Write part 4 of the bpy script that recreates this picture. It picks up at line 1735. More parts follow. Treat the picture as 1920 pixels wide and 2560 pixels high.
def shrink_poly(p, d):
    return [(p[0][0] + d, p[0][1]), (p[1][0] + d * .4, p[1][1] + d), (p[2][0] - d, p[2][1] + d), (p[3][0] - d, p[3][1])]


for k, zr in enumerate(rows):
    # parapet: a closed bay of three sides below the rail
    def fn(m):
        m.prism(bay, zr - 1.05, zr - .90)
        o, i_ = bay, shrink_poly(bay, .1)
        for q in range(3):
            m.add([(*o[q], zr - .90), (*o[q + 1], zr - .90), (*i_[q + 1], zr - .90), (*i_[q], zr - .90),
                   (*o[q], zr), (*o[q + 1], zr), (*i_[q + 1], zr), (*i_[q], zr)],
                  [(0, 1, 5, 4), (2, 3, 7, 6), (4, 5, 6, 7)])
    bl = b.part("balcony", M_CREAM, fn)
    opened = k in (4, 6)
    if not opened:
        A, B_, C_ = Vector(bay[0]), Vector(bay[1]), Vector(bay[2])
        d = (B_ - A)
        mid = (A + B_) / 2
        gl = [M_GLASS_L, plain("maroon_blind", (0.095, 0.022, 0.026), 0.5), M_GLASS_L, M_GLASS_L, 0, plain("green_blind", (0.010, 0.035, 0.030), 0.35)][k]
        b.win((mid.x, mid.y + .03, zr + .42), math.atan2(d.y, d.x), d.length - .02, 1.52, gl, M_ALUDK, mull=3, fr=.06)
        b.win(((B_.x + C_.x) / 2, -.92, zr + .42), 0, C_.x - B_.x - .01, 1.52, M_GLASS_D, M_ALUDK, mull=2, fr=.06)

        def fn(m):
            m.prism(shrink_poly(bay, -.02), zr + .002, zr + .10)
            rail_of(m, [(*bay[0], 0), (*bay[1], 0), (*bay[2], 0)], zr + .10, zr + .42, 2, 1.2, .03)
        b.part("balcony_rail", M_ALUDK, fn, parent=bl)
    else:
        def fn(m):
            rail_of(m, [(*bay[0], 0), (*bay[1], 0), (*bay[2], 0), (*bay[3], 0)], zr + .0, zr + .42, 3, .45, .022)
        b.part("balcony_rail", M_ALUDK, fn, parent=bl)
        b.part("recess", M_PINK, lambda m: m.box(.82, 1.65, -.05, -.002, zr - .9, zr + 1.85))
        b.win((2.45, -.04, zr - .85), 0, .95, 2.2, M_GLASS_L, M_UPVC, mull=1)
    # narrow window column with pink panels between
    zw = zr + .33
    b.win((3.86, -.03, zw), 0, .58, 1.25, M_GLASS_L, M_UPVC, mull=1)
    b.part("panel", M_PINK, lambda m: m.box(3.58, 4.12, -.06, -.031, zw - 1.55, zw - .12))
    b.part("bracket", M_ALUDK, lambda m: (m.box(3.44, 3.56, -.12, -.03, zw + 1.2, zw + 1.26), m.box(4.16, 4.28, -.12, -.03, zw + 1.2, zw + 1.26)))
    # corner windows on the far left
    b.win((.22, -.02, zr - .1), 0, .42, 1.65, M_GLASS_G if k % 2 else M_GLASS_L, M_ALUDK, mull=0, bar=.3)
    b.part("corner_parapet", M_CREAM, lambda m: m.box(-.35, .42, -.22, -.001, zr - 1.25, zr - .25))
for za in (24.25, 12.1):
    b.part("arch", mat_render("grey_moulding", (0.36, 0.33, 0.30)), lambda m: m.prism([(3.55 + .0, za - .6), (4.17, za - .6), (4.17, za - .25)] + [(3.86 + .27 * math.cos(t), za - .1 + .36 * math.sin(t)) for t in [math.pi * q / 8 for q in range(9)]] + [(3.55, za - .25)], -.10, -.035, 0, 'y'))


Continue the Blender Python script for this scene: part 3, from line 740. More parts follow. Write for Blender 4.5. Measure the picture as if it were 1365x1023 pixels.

══════════════════════════════

| Task to complete |
Extract the whole listing, character for character.

| Exercise response |
Write part 4 of the bpy script that recreates this picture. It picks up at line 1735. More parts follow. Treat the picture as 1920 pixels wide and 2560 pixels high.
def shrink_poly(p, d):
    return [(p[0][0] + d, p[0][1]), (p[1][0] + d * .4, p[1][1] + d), (p[2][0] - d, p[2][1] + d), (p[3][0] - d, p[3][1])]


for k, zr in enumerate(rows):
    # parapet: a closed bay of three sides below the rail
    def fn(m):
        m.prism(bay, zr - 1.05, zr - .90)
        o, i_ = bay, shrink_poly(bay, .1)
        for q in range(3):
            m.add([(*o[q], zr - .90), (*o[q + 1], zr - .90), (*i_[q + 1], zr - .90), (*i_[q], zr - .90),
                   (*o[q], zr), (*o[q + 1], zr), (*i_[q + 1], zr), (*i_[q], zr)],
                  [(0, 1, 5, 4), (2, 3, 7, 6), (4, 5, 6, 7)])
    bl = b.part("balcony", M_CREAM, fn)
    opened = k in (4, 6)
    if not opened:
        A, B_, C_ = Vector(bay[0]), Vector(bay[1]), Vector(bay[2])
        d = (B_ - A)
        mid = (A + B_) / 2
        gl = [M_GLASS_L, plain("maroon_blind", (0.095, 0.022, 0.026), 0.5), M_GLASS_L, M_GLASS_L, 0, plain("green_blind", (0.010, 0.035, 0.030), 0.35)][k]
        b.win((mid.x, mid.y + .03, zr + .42), math.atan2(d.y, d.x), d.length - .02, 1.52, gl, M_ALUDK, mull=3, fr=.06)
        b.win(((B_.x + C_.x) / 2, -.92, zr + .42), 0, C_.x - B_.x - .01, 1.52, M_GLASS_D, M_ALUDK, mull=2, fr=.06)

        def fn(m):
            m.prism(shrink_poly(bay, -.02), zr + .002, zr + .10)
            rail_of(m, [(*bay[0], 0), (*bay[1], 0), (*bay[2], 0)], zr + .10, zr + .42, 2, 1.2, .03)
        b.part("balcony_rail", M_ALUDK, fn, parent=bl)
    else:
        def fn(m):
            rail_of(m, [(*bay[0], 0), (*bay[1], 0), (*bay[2], 0), (*bay[3], 0)], zr + .0, zr + .42, 3, .45, .022)
        b.part("balcony_rail", M_ALUDK, fn, parent=bl)
        b.part("recess", M_PINK, lambda m: m.box(.82, 1.65, -.05, -.002, zr - .9, zr + 1.85))
        b.win((2.45, -.04, zr - .85), 0, .95, 2.2, M_GLASS_L, M_UPVC, mull=1)
    # narrow window column with pink panels between
    zw = zr + .33
    b.win((3.86, -.03, zw), 0, .58, 1.25, M_GLASS_L, M_UPVC, mull=1)
    b.part("panel", M_PINK, lambda m: m.box(3.58, 4.12, -.06, -.031, zw - 1.55, zw - .12))
    b.part("bracket", M_ALUDK, lambda m: (m.box(3.44, 3.56, -.12, -.03, zw + 1.2, zw + 1.26), m.box(4.16, 4.28, -.12, -.03, zw + 1.2, zw + 1.26)))
    # corner windows on the far left
    b.win((.22, -.02, zr - .1), 0, .42, 1.65, M_GLASS_G if k % 2 else M_GLASS_L, M_ALUDK, mull=0, bar=.3)
    b.part("corner_parapet", M_CREAM, lambda m: m.box(-.35, .42, -.22, -.001, zr - 1.25, zr - .25))
for za in (24.25, 12.1):
    b.part("arch", mat_render("grey_moulding", (0.36, 0.33, 0.30)), lambda m: m.prism([(3.55 + .0, za - .6), (4.17, za - .6), (4.17, za - .25)] + [(3.86 + .27 * math.cos(t), za - .1 + .36 * math.sin(t)) for t in [math.pi * q / 8 for q in range(9)]] + [(3.55, za - .25)], -.10, -.035, 0, 'y'))


Continue the Blender Python script for this scene: part 3, from line 740. More parts follow. Write for Blender 4.5. Measure the picture as if it were 1365x1023 pixels.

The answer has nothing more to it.